Aquel domingo 20 de marzo de 1914
La necesidad siempre fue madre de la audacia.
Shakespeare
José Alfonso Suárez del Real y Aguilera
El domingo 20 de marzo de 1914, justo hace 100 años, los capitalinos se alistaron para presenciar el sentido y profundo homenaje con que el piloto aviador Alberto Braniff obsequiaría a Joaquín de la Cantolla y Rico, precursor de los vuelos en globo aerostático del Valle de México, cuyas proezas a bordo habían conmocionado el alma de un pueblo tímido y temeroso ante los retos de la ciencia contra lo que la Iglesia defendió siempre como el firmamento.
Tal vez con el fin de provocar algún momento de solaz a una capital recientemente cimbrada por la metralla y teñida de sangre en la Decena Trágica, el excéntrico millonario concibió organizar esa gala aérea en honor al natalicio del Benemérito de las Américas, don Benito Juárez García, pero pronto su idea se vio desestabilizada por un terrible ventarrón que lanzó el globo fuera de la ruta prevista por sus avezados tripulantes.
Ese día, mientras volaban a la deriva, por la mente del telegrafista jubilado Joaquín de la Cantolla seguramente cruzaron los recuerdos de la difícil fundación de la Empresa Aerostática de México S. A. —en pleno fragor de las batallas contra los franceses— en 1862, acto que le valió la entrega de un par de mancuernillas de oro por parte del efímero emperador Maximiliano, en ocasión de su primer vuelo, o bien aquéllos en que una bocanada de aire lo arrojó a pleno salón comedor de una casa solariega del Salto del Agua, accidente del cual salió bien librado, aunque no así de la furia de los comensales que lo tundieron a palos.

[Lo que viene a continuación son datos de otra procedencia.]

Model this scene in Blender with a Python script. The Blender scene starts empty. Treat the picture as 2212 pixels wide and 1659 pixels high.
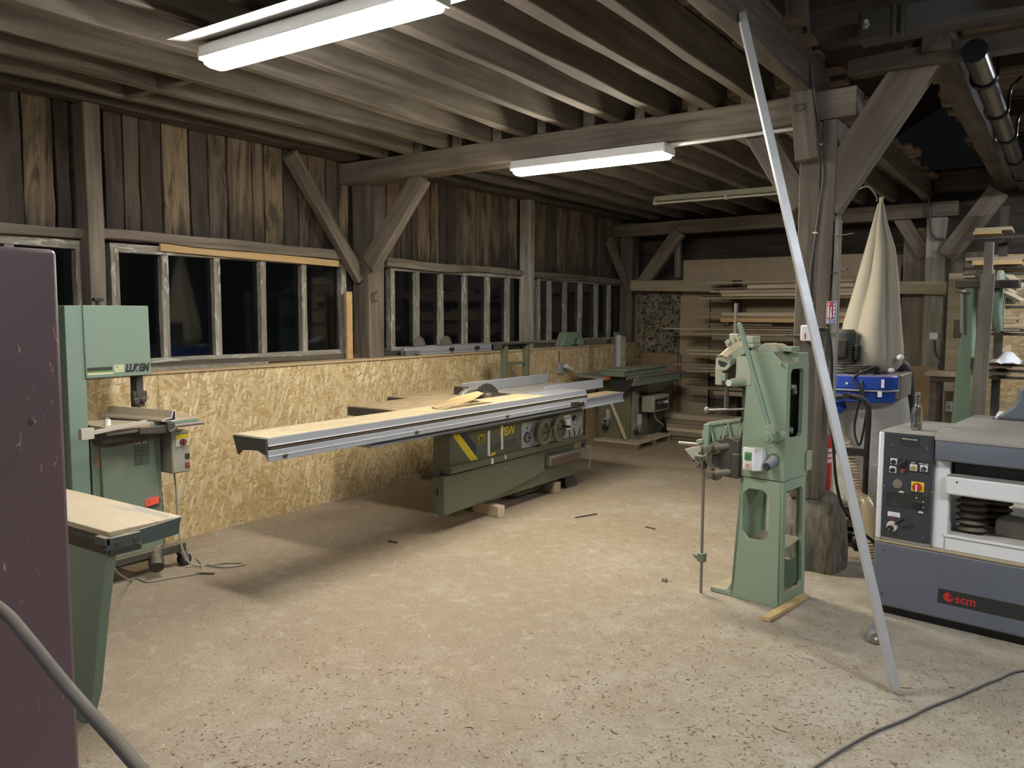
import bpy, bmesh, math, random
from mathutils import Vector, Matrix, noise

sc = bpy.context.scene
COL = sc.collection
RND = random.Random(11)
PI = math.pi

# ------------------------------------------------------------------ camera
EYE = Vector((0.0, 0.0, 1.6))
FPX = 1756.0                                   # focal length in pixels of a 2212 px wide frame
YAW, PITCH, ROLL = math.radians(34.35), math.radians(-4.87), math.radians(0.13)
_f = Vector((-math.sin(YAW) * math.cos(PITCH), math.cos(YAW) * math.cos(PITCH), math.sin(PITCH)))
_r = Vector((math.cos(YAW), math.sin(YAW), 0.0))
_u = _r.cross(_f)
CR = _r * math.cos(ROLL) + _u * math.sin(ROLL)
CU = _u * math.cos(ROLL) - _r * math.sin(ROLL)
CF = _f
cam_data = bpy.data.cameras.new('camera')
cam = bpy.data.objects.new('camera', cam_data)
COL.objects.link(cam)
cam_data.sensor_width = 36.0
cam_data.lens = 36.0 * FPX / 2212.0
cam_data.clip_start = 0.05
cam.matrix_world = Matrix(((CR.x, CU.x, -CF.x, EYE.x), (CR.y, CU.y, -CF.y, EYE.y), (CR.z, CU.z, -CF.z, EYE.z), (0, 0, 0, 1)))
sc.camera = cam

# ------------------------------------------------------------------ world and exposure
world = bpy.data.worlds.new('night'); sc.world = world
world.use_nodes = True
world.node_tree.nodes['Background'].inputs[0].default_value = (0.38, 0.40, 0.43, 1)
world.node_tree.nodes['Background'].inputs[1].default_value = 0.004
sc.view_settings.view_transform = 'Standard'
sc.view_settings.look = 'None'
sc.view_settings.gamma = 1.0
sc.view_settings.use_curve_mapping = False
sc.view_settings.exposure = 1.3
sc.cycles.max_bounces = 8
sc.cycles.diffuse_bounces = 4
sc.cycles.glossy_bounces = 4
sc.cycles.transmission_bounces = 8
sc.cycles.sample_clamp_indirect = 20.0
sc.cycles.adaptive_threshold = 0.03
sc.cycles.volume_bounces = 1
LAMP1 = (1.0, 0.975, 0.93, 44.0)      # r, g, b, strength of the fluorescent tubes
LAMP2 = (1.0, 0.925, 0.75, 60.0)
LAMP3 = (0.90, 0.95, 1.0, 62.0)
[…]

Seguramente De la Cantolla jamás había sentido el temor que le invadió aquella mañana del 20 de marzo de ese trágico 1914, cuando vio que el sólido globo de reciente manufactura salió disparado rumbo a Chalco, su mayor apremió debió pasarlo al darse cuenta de que las huestes zapatistas, al mando del general Genovevo de la O, pretendían bajar el globo a balazo limpio, aunque una vez en tierra, en su rescate acudieron los pelones de la guarnición más cercana, y tras ser liberado, aquel enjuto y parsimónico personaje del México del siglo XIX fue trasladado hasta su humilde morada en uno de los bólidos que Braniff conducía por las pocas calles circulantes de la época.
El cúmulo de experiencias vividas en una sola jornada fueron demasiadas para el cansado cerebro de don Joaquín de la Cantolla quien, al apearse del coche que lo condujo a su casa, cayó fulminado y murió, dejando tras su estela el reconocimiento de propios y extraños.
Ante los avances tecnológicos de nuestro tiempo, las proezas de Joaquín de la Cantolla y las de Alberto Braniff se antojan pueriles, no obstante, en su momento demostraron la vigencia de que la necesidad de trascender, en todas las acepciones de la palabra, es la madre de esa audacia que colocó a estos hombres en los artefactos que supieron tripular para contribuir a la etapa del desarrollo tecnológico que les correspondió vivir.